Des convictions et des réserves, des propositions et encore bien des interrogations…
Plus qu’à un débat d’idées ou à une confrontation de points de vue, la table-ronde organisée dans le cadre du Colloque a davantage donné lieu à une juxtaposition de certitudes et de doutes, de suggestions et de questions auxquelles il paraît difficile pour l’instant de donner suite. Bref, des informations en tous genres dont quelques-unes notées ici en vrac et de façon non exhaustive :
– La Suisse n’ouvrira pas de nouvelle et hypothétique liste indicative d’inscriptions au Patrimoine mondial avant 2014, parce que, d’une part, elle est actuellement membre du comité de cette institution et ne peut donc pas se montrer juge et partie, et qu’elle estime, d’autre part, avoir inventorié tous les sites suisses pouvant répondre au critère de "valeur universelle exceptionnelle".
– L’Europe est sur-représentée dans l’inventaire mondial des biens culturels et il faut s’attendre, au niveau international, à des arguments d’ordre politique qui risquent de faire obstacle à de nouvelles candidatures venues du Vieux Continent
– Peut-être conviendrait-il d’élargir le cadre du projet, ce qui impliquerait, soit un ralliement au site déjà reconnu des "Alpes Suisses Jungfrau Aletsch" auquel le Valais est associé, soit - comme c’est le cas des sites palafittiques - une candidature commune avec d’autres pays de l’arc alpin connaissant des pratiques similaires d’irrigation de montagne.
– En Valais, l’eau est considérée comme un bien commun et c’est là un argument à faire valoir, car il met en évidence les possibilités de gérer cette ressource autrement que sous le contrôle direct de l’État ou que sous l’emprise du marché privé.
- Il faut respecter à tout prix le fait que les bisses ne sont pas un objet "bling-bling" mais un véritable instrument agricole.
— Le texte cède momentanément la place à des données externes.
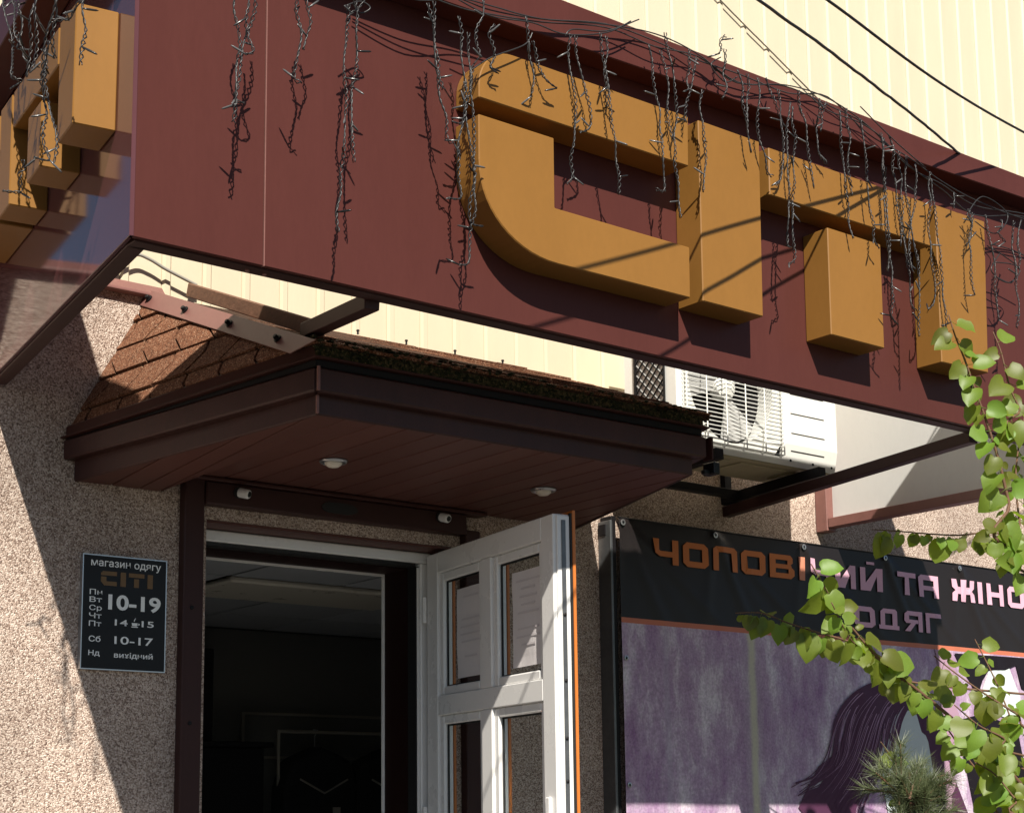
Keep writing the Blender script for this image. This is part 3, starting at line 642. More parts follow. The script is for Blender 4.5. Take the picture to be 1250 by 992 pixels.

Une candidature qui ne prendrait pas en compte les pratiques des "bisses d’en-bas" n’aurait pas de sens et serait sans doute contre-productive.
– Il ne faut pas oublier non plus la dimension sociale de ce patrimoine. Mais cette spécificité régionale réclame des efforts d’explication et des outils didactiques. De ce point de vue, les accompagnateurs de moyenne montagne semblent avoir une vocation particulière à faire découvrir cette richesse.
– L’important, dans ce projet, ne serait pas l’inscription au Patrimoine mondial, mais le processus qu’il déclenche et qui appelle tous ses acteurs potentiels à faire œuvre commune autour des bisses, qu’il s’agisse d’en faire un inventaire précis, de leur conférer un nouveau statut ou de mieux les intégrer dans les différents secteurs de la gestion publique.
– L’objectif de l’Unesco, à travers la liste du Patrimoine mondial, n’est certes pas de promouvoir le marketing touristique. Mais l’entretien des bisses et leur mise en valeur ont forcément un coût. Pourquoi, dès lors, ne pas faire participer financièrement leurs visiteurs aux investissements consentis par les collectivités ?
– Enfin il importe d’étoffer le dossier des bisses en y associant plus étroitement encore le monde scientifique et les chercheurs de toutes disciplines, ce qui est l’une des raisons d’être du Colloque, et en faisant appel à des regards extérieurs. Dans ce sens, pourquoi ne pas demander, sur cette candidature, l’avis d’experts étrangers ? (bw)
P.S. Alors même que se tenait le Colloque sur les bisses, l’Office fédéral de la culture a annoncé à Berne le lancement d’un projet de liste des traditions vivantes de Suisse, telles que la musique, les coutumes ou les techniques artisanales, avec, pour objectif, de valoriser, soutenir et développer le patrimoine culturel immatériel. Le contenu de cette liste est du ressort des cantons et la Confédération publiera les premières inscriptions dès 2010. Le public est invité à faire part de ses suggestions via le site www.lebendige-traditionen.ch.